Num mar estanhado, caldeado pelos tons metálicos do sol da meia noite, navegamos para nordeste rumo ao cabo Norte onde o sol da meia noite me pareceu mais espectacular, cintilando em tonalidades de um dourado pálido e mortiço como que a pedir que o deitassem para repousar de tantos dias sem descanso. Estávamos em pleno mar de Barents, avistamos alguns navios soviéticos na faina da pesca e largamos a rede numa zona desconhecida com fundos de lama segundo indicação da carta náutica.
Nestas latitudes para além do Círculo Polar Ártico, no Verão o sol mantém-se 67 dias acima do horizonte sem haver pôr-do-sol. Para nós que não estamos habituados a esta claridade e necessitamos de descansar porque o trabalho é por quartos (turnos), a solução encontrada para provocar o escuro foi forrar com papel, plástico ou pano de cor escura as vigias do camarote.
Sol da meia-noite à saída de Hammerfest, na Noruega
Um dia quando pescávamos nesta zona do mar de Barents o imediato quando virou a rede saiu-lhe em sorte uma sacada monumental de “limões”, espécie da família das esponjas mas com uma particularidade, possui uns picos cortantes tipo lã de vidro e é de difícil despejo, ficando presas umas nas outras e cortando as malhas da rede e do saco com as tentativas de as despejar. Para além de se ter perdido um tempo imenso, cerca de três horas para despejar o saco, a rede ficou toda traçada, imprópria para utilização futura.
A antecipação ou iniciativa própria não constituiu nesta viagem o forte dos portugueses que andaram toda a viagem às sobras dos franceses, talvez porque desconheciam a zona e não arriscavam meter-se em aventuras que pudessem ser-lhes prejudiciais. Mais uma vez os franceses um a um desapareceram do mar de Barents e passados dois dias anunciavam boas capturas no Svalbard.

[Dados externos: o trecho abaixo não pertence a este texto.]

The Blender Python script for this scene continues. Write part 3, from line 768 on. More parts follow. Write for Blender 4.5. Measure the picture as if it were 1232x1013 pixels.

Após conferência entre os capitães, nova emposta para o Spitzbergen e mais uma vez chegamos atrasados. A pesca em zonas baixas é ingrata. O bacalhau pelas suas características hidro-morfológicas e ambientais é um peixe omnívoro e muito voraz que é atraído por outras espécies de peixes como o sandilho, o capelim, a lula e, nas zonas de baixa profundidade relativa para a espécie, corre grandes extensões em busca de engodo. Quando se tem a sorte de andar no encalço do fiel amigo consegue-se fazer óptima pesca.
In “ A Epopeia dos Bacalhaus”
Capelim
A pesca estava a rarear. Haviamos percorrido todos os pesqueiros do Atlântico Nordeste e nem sinal do tão famigerado gadiforme.